Dokładnie mam tak samo.
- Waldek likes this
#18 OFFLINE
Posted 19 December 2023 - 08:57
Kołowrotki, które najczęściej używam przechowuję w materiałowych pokrowcach. Korbek nie składam (pokrowce zamówione na rozmiar większy i spokojnie się mieszczą).
Te które użytkuję rzadziej trafiają do pudełek. Korbki są wykręcane.
W obu przypadkach hamulce luzuję.
#19 OFFLINE
Posted 19 December 2023 - 10:23
Jakie zmiany oporówki? Jakie krzywe kabłąki? O czym Ty tutaj wypisujesz?
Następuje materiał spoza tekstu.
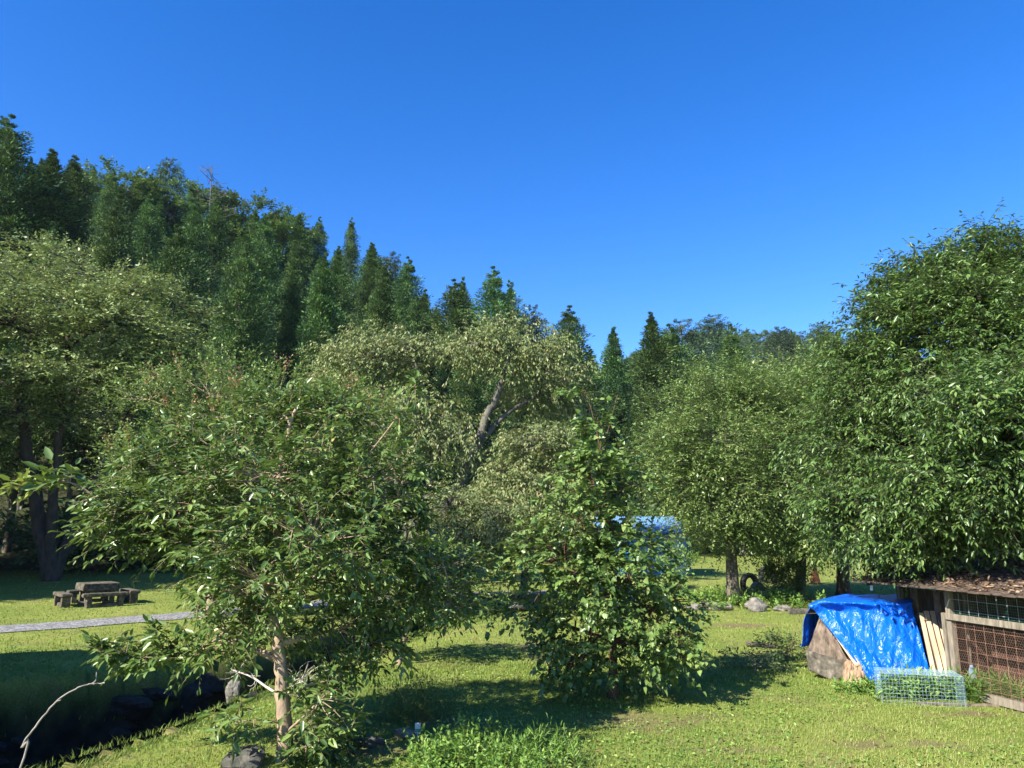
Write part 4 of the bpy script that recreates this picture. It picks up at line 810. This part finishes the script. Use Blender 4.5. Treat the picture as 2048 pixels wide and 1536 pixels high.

No właśnie nie wiem jakie zmiany bo o żadnych zmianach nie pisałem. A krzywe kabłąki; co raz trafiają do mnie na serwis kołowrotki z krzywymi kabłąkami i ich właściciele raczej tego celowo nie robią.
#20 OFFLINE
Posted 19 December 2023 - 10:29
Ja luzuje hamulec , wkładam do bagażnika samochodu i leży sobie na grubej gąbce aż do następnego wędkowania czyli dzień lub dwa
Edited by Polspin, 19 December 2023 - 10:34.